Tão errada quanto a minha resposta daquela multiplicação parece estar a relação entre gastos e investimentos no ensino público. A prefeitura reforça que não é o único setor afetado pela desproporção de responsabilidades e repasses de verbas, como se viu na última semana aqui no Santa quando o prefeito anunciou ajustes emergenciais. O Fundo de Manutenção e Desenvolvimento da Educação Básica e de Valorização dos Profissionais da Educação (Fundeb) deveria fazer tudo o que nome dele próprio diz, mas não é suficiente nem para o essencial. Segundo a prefeitura, a verba em agosto foi de R$ 9,5 milhões, quando só a folha de pagamento do setor foi R$ 13,5 milhões. Notícia amarga que chegou, ironicamente, no Dia dos Professores. O problema é que a situação se repete há anos.
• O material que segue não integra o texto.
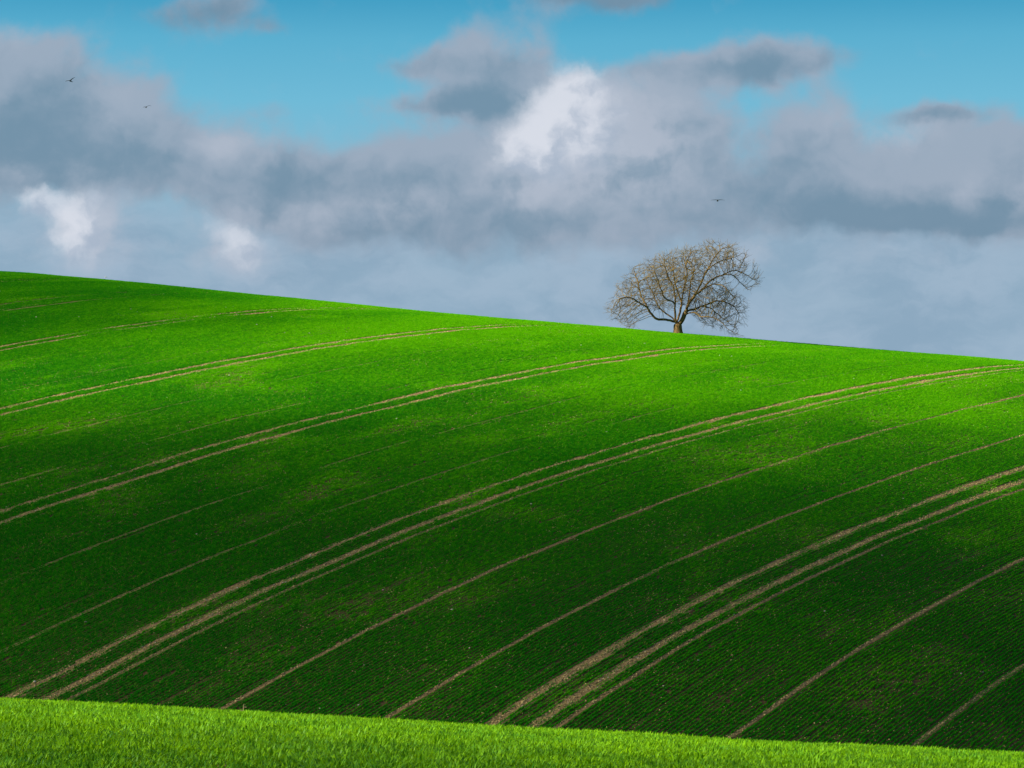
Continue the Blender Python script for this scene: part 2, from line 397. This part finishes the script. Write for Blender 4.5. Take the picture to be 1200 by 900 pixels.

Quando a gente cresce, as tarefas da escola ficam igualmente maiores. Foi numa destas que investiguei em fontes oficiais a relação entre gastos e investimentos provenientes do Fundeb de 2007 a 2014. No período, o repasse foi de apenas 51% do total necessário. A prefeitura teve de arcar com o restante: R$ 581 milhões. São recursos que precisaram ser desviados de outros destinos igualmente importantes. Para conclusões cristalinas ainda é preciso entender também a gestão desses recursos. Se a educação de qualidade tem relação direta com investimentos, estamos errando nestas contas há algum tempo. Temo pelo resultado.